Local newspapers, radio and television stations are always on the lookout for stories that will appeal to their audiences. This may even include stories that are of interest to homeowners and businesses in need of remodeling or other construction work. “When you’re involved in an interesting project,” he said, “it’s worth bringing to the attention of editors or reporters who cover real estate, construction, or home and garden subjects.”

The advisor recommended that the contractor or a staff member monitor local media sources — including social media — for opportunities. He or she should check applicable websites for contact info and submission guidelines, and follow the instructions and deadlines given.

To keep costs in line, he recommended logging the time spent on these publicity efforts to ensure other critical work didn’t get neglected. The contractor likely wouldn’t need to spend money on anything other than a decent-quality camera (that is, not a cell phone camera) if she didn’t already have one.

Following best practices

Based on his experience in helping construction clients with media relations, the financial advisor offered a couple of best practices:

Be concise and descriptive. The contractor should document her company’s work with some high-resolution (300+ dots per inch) photographs suitable for both print and websites. In addition, she (or a qualified staff member) would need to write a brief description of the project, highlighting its most interesting aspects. Keep it short, the advisor urged — no more than two or three paragraphs.

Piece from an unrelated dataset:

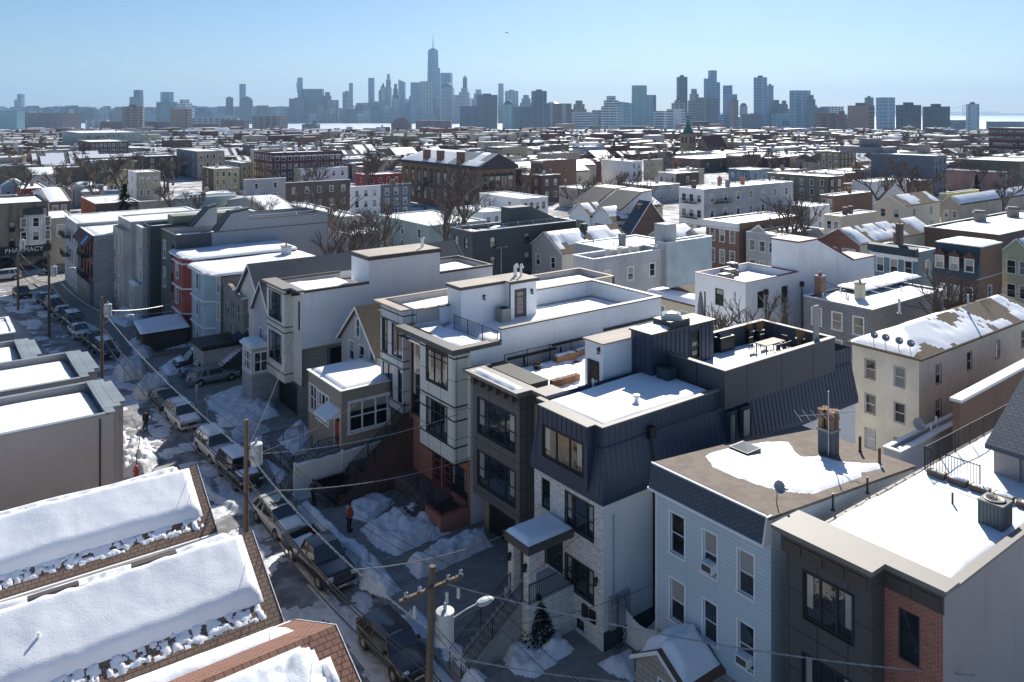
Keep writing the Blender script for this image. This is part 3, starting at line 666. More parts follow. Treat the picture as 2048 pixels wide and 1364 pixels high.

Be flexible and available. The advisor also encouraged her to send the description and photographs via email, along with her company’s contact information. He said it’s acceptable to follow up by phone after a week or so, but she probably shouldn’t go beyond that. He advised her to let the reporter know that, if the story isn’t immediately feasible, she’d be happy to serve as a source for future articles on related subjects.

Maximizing the benefits

The advisor’s suggestions paid off for the contractor. Shortly after one of her projects was featured in the local paper, she received several calls asking her to bid on similar jobs. And she was able to extend the publicity by getting permission to link to the article from her website, and by ordering reprints she could hand out to prospective clients.